Çevre Müdürlüğü bir atölyenin camının çerçevesinin eksikliğini görüyor. Demir Çelik İşletmelerinin hiçbir problemini görmüyorlar. Buradan yine söylüyorum; şu anda kop tesislerinin bu çamurundan Çevre Müdürlüğü olarak sizin haberiniz var mı? Bu havuzlardaki çamur nerelere atılıyor bunun hakkında bilginiz var mı? Bu çamurların tamamını normal depolama tesislerinde depolayamazsınız. Aynen Marzinc gibi sertifikası olan, koruma altında olan depolarda biriktirebilirsiniz. Ya Karabük'ten izin alırsınız yada bunları dağa taşa atamazsınız. Hepsinin elimde analizleri var. Hepsiyle ilgilide davaları açmaya devam edeceğim. Açtığım davalar 3'ü geçti, 4-5-6 diye devam edeceğim. Karabük'e şu sözü veriyorum; görevim bitmeden çevre kirliliğini Karabük'te halletmiş olacağım.
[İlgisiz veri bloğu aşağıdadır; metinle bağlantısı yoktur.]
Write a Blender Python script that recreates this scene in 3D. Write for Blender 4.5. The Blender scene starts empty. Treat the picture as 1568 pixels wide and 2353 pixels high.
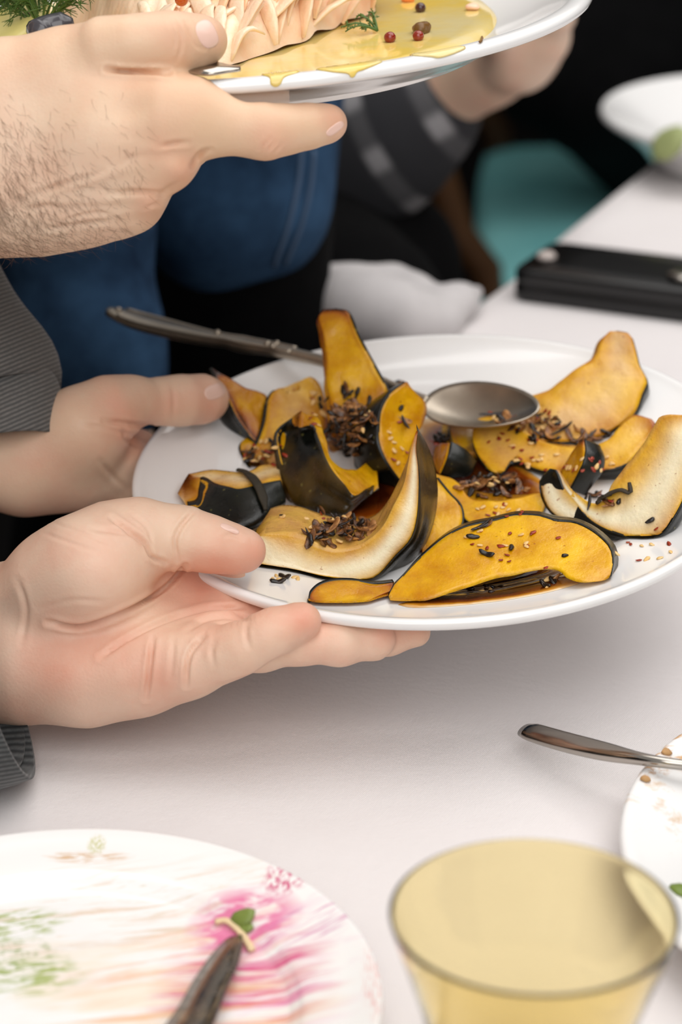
import bpy, math, random
import numpy as np
from mathutils import Vector, Matrix
from mathutils.bvhtree import BVHTree

rng = np.random.default_rng(7)
random.seed(7)
scn = bpy.context.scene
COL = scn.collection

# ------------------------------------------------------------------ camera
W, H = 1568, 2353
FPX = H * 85 / 36
PITCH = math.radians(23)
TABLE_Z = 0.75
CAM = np.array([0.0, 0.0, TABLE_Z + 0.476])
FWD = np.array([0, math.cos(PITCH), -math.sin(PITCH)])
DWN = np.array([0, -math.sin(PITCH), -math.cos(PITCH)])
RGT = np.array([1.0, 0, 0])
cam = bpy.data.cameras.new('camera'); camo = bpy.data.objects.new('camera', cam); COL.objects.link(camo)
camo.location = CAM; camo.rotation_euler = (math.pi / 2 - PITCH, 0, 0)
cam.sensor_fit = 'VERTICAL'; cam.sensor_height = 36; cam.sensor_width = 24; cam.lens = 85
cam.clip_start = 0.05; cam.clip_end = 40
cam.dof.use_dof = True; cam.dof.focus_distance = 0.985; cam.dof.aperture_fstop = 7.5
scn.camera = camo

# ------------------------------------------------------------------ light
world = bpy.data.worlds.new('world'); scn.world = world; world.use_nodes = True
world.node_tree.nodes['Background'].inputs[0].default_value = (1.0, 0.97, 0.94, 1)
world.node_tree.nodes['Background'].inputs[1].default_value = 0.42

def area(name, loc, target, size, power, color=(1, 1, 1), size_y=None):
    l = bpy.data.lights.new(name, 'AREA'); l.energy = power; l.color = color; l.size = size
    if size_y: l.shape = 'RECTANGLE'; l.size_y = size_y
    o = bpy.data.objects.new(name, l); COL.objects.link(o); o.location = loc
    o.rotation_euler = (Vector(target) - Vector(loc)).to_track_quat('-Z', 'Y').to_euler()
    return o
area('ceiling_light', (0.45, 1.25, 2.4), (0.05, 1.05, 0.8), 1.8, 27, (1.0, 0.975, 0.95))
area('front_bounce_light', (0.1, -0.9, 2.3), (0.0, 1.0, 0.85), 1.8, 29, (1.0, 0.985, 0.975))

scn.view_settings.view_transform = 'Standard'
scn.view_settings.look = 'None'
scn.view_settings.gamma = 1
scn.view_settings.use_curve_mapping = False
scn.view_settings.exposure = -0.03
scn.cycles.use_denoising = True
scn.cycles.max_bounces = 10
scn.cycles.transmission_bounces = 10

# ------------------------------------------------------------------ projection helpers
def ray(px, py):
    return RGT * ((px - W / 2) / FPX) + DWN * ((py - H / 2) / FPX) + FWD
def P(px, py, d):
    """point seen at a picture position, d metres in front of the lens"""
    return CAM + ray(px, py) * d
def onplane(px, py, c, n):
    r = ray(px, py); return CAM + r * (np.dot(c - CAM, n) / np.dot(r, n))
def ontable(px, py, h=0.0):
    return onplane(px, py, np.array([0, 0, TABLE_Z + h]), np.array([0, 0, 1.0]))
def proj(v):
    q = v - CAM
    d = q @ FWD
    return np.stack([q @ RGT / d * FPX + W / 2, q @ DWN / d * FPX + H / 2, d], -1)
def cam2world(c):
    return CAM + RGT * c[0] + DWN * c[1] + FWD * c[2]
def camdir(c):
    v = RGT * c[0] + DWN * c[1] + FWD * c[2]; return v / np.linalg.norm(v)

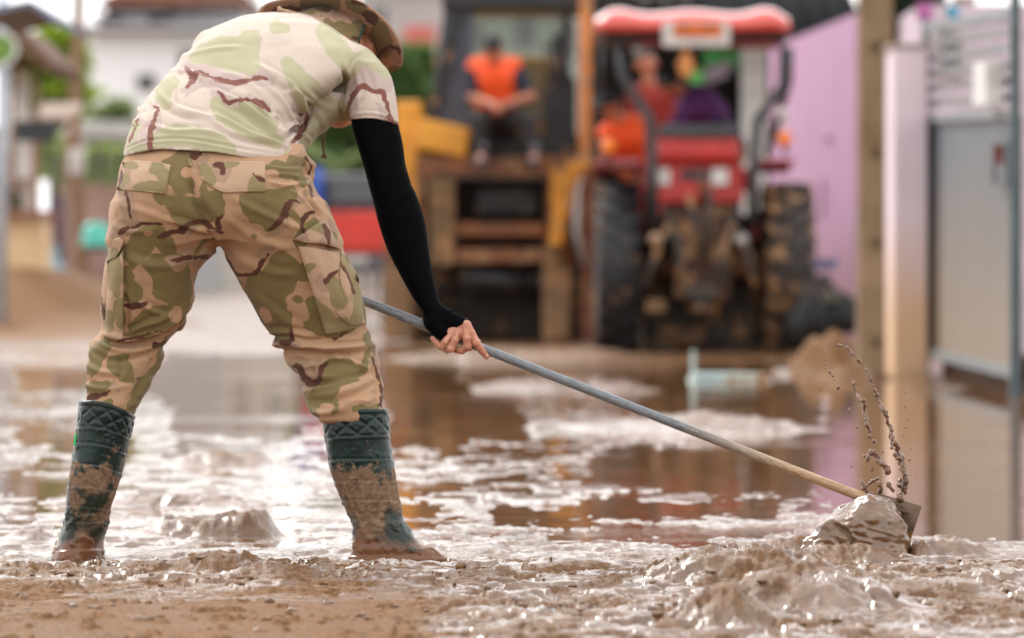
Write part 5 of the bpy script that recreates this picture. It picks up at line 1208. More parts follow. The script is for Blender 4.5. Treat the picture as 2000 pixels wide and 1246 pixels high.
figure('person', 'driver in purple shirt and navy trousers bent over on the tractor seat', dict(
    base=P32(1365,330,.1), pelvis=P32(1392,254,.1), belly=P32(1386,226,.1), chest=P32(1362,202,.0), neck=P32(1336,186,-.02), head=P32(1314,168,-.08),
    shl=P32(1342,212,-.12), shr=P32(1382,196,.14), ell=P32(1322,240,-.15), elr=P32(1350,248,.2), hal=P32(1300,262,.0), har=P32(1318,266,.2),
    hipl=P32(1400,256,.05), hipr=P32(1402,252,.2), knl=P32(1428,268,-.1), knr=P32(1430,262,.3), ftl=P32(1446,300,.2), ftr=P32(1440,300,.5)), PURP, None, NAVY, face=(-.7,-.5,-.4), sleeve=.9)
gar = MB()
for k, (x, y, r) in enumerate(((1338,104,.035),(1342,118,.05),(1334,126,.05),(1344,132,.055),(1338,142,.05))): gar.ball(PX(x,y,30.5), r, 6)
gar.tube([PX(1340,90,30.5), PX(1340,110,30.5)], .012, 6)
tag(gar.build('flower_garland', mat('garland', lin(214,130,92), .8, col2=lin(206,160,84), scale=30), smooth_=True), 'orange and pink flower garland hanging under the tractor canopy', 'garland')

# ---------------------------------------------------------------- red pickup far behind
def pickup():
    Y = 43.; t = thing('pickup_truck', 'red pickup truck seen from behind between worker and backhoe', 'truck', PX(690, 638, Y))
    pr = mat('bright_red_paint', (.70,.05,.03,1), .4)
    part('tailgate', pr, t, (594,786,414,492,Y,.06), bevel=.02); part('body', pr, t, (592,788,424,520,Y+.07,1.7), bevel=.05)
    part('bumper', mat('bumper_grey', (.10,.10,.11,1), .5), t, (590,790,498,534,Y-.12,.14), bevel=.03)
    part('cab', mat('cab_dark_blue', (.05,.05,.06,1), .4), t, (606,774,340,424,Y+1.8,1.4), bevel=.12); part('rear_window', GLASSD, t, (626,754,352,398,Y+1.77,.02), bevel=.01)
    for x in (604, 762): part('tail_light', mat('tail_lens', (.45,.01,.01,1), .2), t, (x,x+16,430,470,Y-.02,.03), bevel=.008)
    part('number_plate', mat('plate_pale', (.5,.5,.48,1), .5), t, (662,718,500,518,Y-.14,.02), bevel=.004)
    for x in (616, 764):
        mb = MB(); mb.lathe(PX(x,587,Y+.45), (1,0,0), [(.16,-.1),(.30,-.11),(.34,-.06),(.34,.06),(.30,.11),(.16,.1)], 24); w = mb.build('wheel', TYRE, t, smooth_=True)
pickup()
mb = MB(); mb.lathe(PX(604,380,44.), (0,0,1), [(.001,-.32),(.16,-.32),(.17,-.1),(.165,.0),(.17,.1),(.16,.3),(.001,.3)], 20)
t = tag(mb.build('water_barrel', mat('blue_plastic', (.02,.09,.42,1), .4), smooth_=True), 'blue plastic barrel standing on a stand beside the worker\'s hip', 'barrel')
st = thing('barrel_stand', 'grey wooden stand under the blue barrel', 'stand', PX(604, 635, 44.))
for dx in (-14, 10): part('leg', WOOD, st, (604+dx,604+dx+5,434,636,43.85,.06), bevel=.005); part('leg', WOOD, st, (604+dx,604+dx+5,434,636,44.15,.06), bevel=.005)
part('top', WOOD, st, (586,624,426,436,43.8,.45), bevel=.005)

# ---------------------------------------------------------------- street side right: pole, wall end, gate, pink wall
Yp = 26.8; pc = PX(1712, 716, Yp); t = thing('utility_pole', 'square grey-brown concrete pole standing in the mud beside the gate', 'pole', pc)
mb = MB(); v = [Vector((x, y, z)) for z, s in ((-.1, .122), (6.5, .105)) for x, y in ((-s,-s),(s,-s),(s,s),(-s,s))]
mb.add([q+Vector((pc[0], Yp+.12, 0)) for q in v], [(0,3,2,1),(4,5,6,7),(0,1,5,4),(1,2,6,5),(2,3,7,6),(3,0,4,7)]); mb.build('shaft', mat('pole_concrete', lin(140,118,92), .9, col2=lin(112,90,66), scale=2.2, bumps=.4), t, bevel=.015)
for py_ in (92, 475, 668, 300):
    mb = MB(); c_ = PX(1712, py_, Yp-.002); mb.lathe(c_, (0,-1,0), [(.001,.0),(.030,.0),(.034,.006),(.038,.004),(.038,-.01)], 14); mb.build('bolt_hole', mat('hole_dark', lin(96,78,60), .9), t)
def stained(name, c1, c2, z0, z1, rough=.8, n_s=2.5, c3=None):
    """painted wall with a tide mark of dried mud up to about z0..z1"""
    m, nt, b = nodes(name); c = N(nt, 'ShaderNodeNewGeometry').outputs['Position']; sep = N(nt, 'ShaderNodeSeparateXYZ'); nt.links.new(c, sep.inputs[0])
    n = noise_node(nt, n_s, 5, .6, c); a = N(nt, 'ShaderNodeMath', operation='MULTIPLY_ADD'); a.inputs[1].default_value = .5; nt.links.new(n.outputs[0], a.inputs[0]); nt.links.new(sep.outputs['Z'], a.inputs[2])
    base = mixc(nt, ramp(nt, n.outputs[0], .4, .7), c1, c3 or tuple(q*.9 for q in c1[:3])+(1,))
    nt.links.new(mixc(nt, ramp(nt, a.outputs[0], z0+.25, z1+.25), c2, base), b.inputs['Base Color']); b.inputs['Roughness'].default_value = rough; bump(nt, b, noise_node(nt, 20, 4, .6, c).outputs[0], .2, .01); return m
PALE = stained('pale_pink_render', (.74,.62,.68,1), lin(208,174,140), .3, 1.05); PINK = stained('pink_render', lin(182,140,172), lin(146,104,112), .2, 1.1, n_s=1.4)
GATE = stained('grey_gate_sheet', lin(84,92,100), lin(132,117,100), .3, 1.5, .5, n_s=1.3)
wp = thing('wall_pier', 'pale pink rendered wall end with a dried mud tide mark beside the gate', 'wall', PX(1778, 730, 25.2))
mb = MB(); a, b_ = PX(1745, 735, 25.2), PX(1812, 94, 25.2); mb.box(a[0], b_[0], 25.2, 25.75, -.1, b_[2]); mb.build('render', PALE, wp, bevel=.015)
mb = MB(); mb.box(a[0]-.02, b_[0]+.02, 25.18, 25.78, b_[2]+.002, b_[2]+.03); mb.build('coping', mat('coping_grey', lin(176,160,150), .8), wp, bevel=.008)
def gate():
    mat('teal_post', lin(72,88,94), .5)
    A = np.array([2.775, 25.6]); B = np.array([2.77, 21.0]); t = thing('metal_gate', 'grey sheet metal gate with barred top and muddy lower half', 'gate', (A[0], 23.2, 0))
    P = lambda s, z, o=0.: (A[0]+(B[0]-A[0])*s-o, A[1]+(B[1]-A[1])*s, z*(1-.085*s))
    fr = mat('gate_frame', lin(128,132,134), .5, .2, scale=8)
    for s0, s1 in ((.01,.337),(.340,.662),(.665,.985)):
        mb = MB(); mb.add([P(s0,.12),P(s1,.12),P(s1,1.66),P(s0,1.66),P(s0,.12,-.03),P(s1,.12,-.03),P(s1,1.66,-.03),P(s0,1.66,-.03)], [(0,1,2,3),(7,6,5,4),(0,4,5,1),(1,5,6,2),(2,6,7,3),(3,7,4,0)]); mb.build('sheet_panel', GATE, t)
    for z in (.13, 1.68, 2.28): mb = MB(); mb.bar(P(0,z,.012), P(1,z,.012), .05, .06); mb.build('rail', fr, t, bevel=.004)
    for k in range(5): z = 1.78+k*.10; mb = MB(); mb.bar(P(0,z,.0), P(1,z,.0), .02, .045); mb.build('bar', mat('bar_grey', lin(128,126,128), .5, .3), t)
    for s in (0,): mb = MB(); mb.bar(P(s,.0,.02), P(s,2.34,.02), .05, .06); mb.build('post', fr if s < 1 else mat('teal_post', lin(72,88,94), .5), t, bevel=.004)
    mb = MB(); mb.bar(P(1.02,-.1,.03), P(1.02,3.2,.03), .055, .06); mb.build('post', mat('teal_post', ()), t, bevel=.004, label='teal end post of the gate')
    mb = MB(); a = P(.86,1.60,.06); 
    mb.bar(P(.80,1.86,.09), P(.93,1.86,.09), .10, .24); mb.build('meter_box', WHITE, t, bevel=.01)
    for z0, z1, s0, s1 in ((1.25,1.25,.84,.97),(1.5,1.5,.84,.97)): mb = MB(); mb.bar(P(s0,z0,.04), P(s1,z1,.04), .02); mb.build('latch_frame', mat('teal_post', ()), t)
    for s in (.84,.97): mb = MB(); mb.bar(P(s,1.24,.04), P(s,1.51,.04), .02); mb.build('latch_frame', mat('teal_post', ()), t)
    mb = MB(); mb.bar(P(.90,1.38,.05), P(.90,1.50,.05), .05, .02); mb.build('latch', mat('faded_red', lin(150,84,76), .6), t)
    mb = MB(); mb.box(2.86, 2.95, 20.8, 25.5, -.1, .20); mb.build('gap_shade', mat('gap_shade_brown', lin(90,62,40), .8), t)  # dark brown strip stands in for the shaded gap below the gate
gate()
def pink_wall():
    t = thing('pink_wall', 'bright pink rendered house wall behind the concrete pole', 'wall', (3.1, 38, 0))
    A, B = np.array([2.90, 40.5]), np.array([3.30, 34.9]); d = B-A; n = np.array([-d[1], d[0]]); n = n/np.linalg.norm(n)*-.18
    mb = MB(); q = [(A[0],A[1]),(B[0],B[1]),(B[0]+n[0],B[1]+n[1]),(A[0]+n[0],A[1]+n[1])]; q = [(x+.0, y) for x, y in q]
    mb.add([(x, y, -.1) for x, y in q]+[(x, y, 2.98) for x, y in q], [(0,3,2,1),(4,5,6,7),(0,1,5,4),(1,2,6,5),(2,3,7,6),(3,0,4,7)]); mb.build('render', PINK, t)
    mb = MB(); mb.box(2.84, 2.95, 40.45, 40.7, -.1, 3.0); mb.build('corner_strip', mat('corner_pale', lin(200,186,194), .8), t, bevel=.01)
    for x, y0, y1 in ((1618,268,330),): mb = MB(); mb.tube([PX(x-6,y0+10,36.4), PX(x,y0,36.3), PX(x+7,y0+12,36.3), PX(x+7,y1,36.4)], .012, 8); mb.build('wall_hook', DSTEEL, t)
    mb = MB(); mb.tube([PX(1606,430,36.6), PX(1607,350,36.6)], .015, 8); mb.build('wall_pipe', mat('pipe_mauve', lin(160,110,150), .6), t)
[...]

Bu 112'inci parkımız. Mimarlarımdan bir tanesi Gülsüm Abladır. "Böyle bir yer var okulumuzun yanında, burayı kazandırabilir miyiz?" dedi. Bende gerekli talimatları verdim. Sağ olsun Belediye personellerimizde buraya yakışacak şekilde en güzel parkı yaptı. Onlara da ayrıca teşekkür ediyorum. Hepinize ayrı ayrı teşekkür ediyor, selamlarımı sunuyorum“ dedi.

Yapılan konuşmaların ve duanın ardından Ergenekon Mahallesi Parkı’nın açılışı gerçekleştirildi.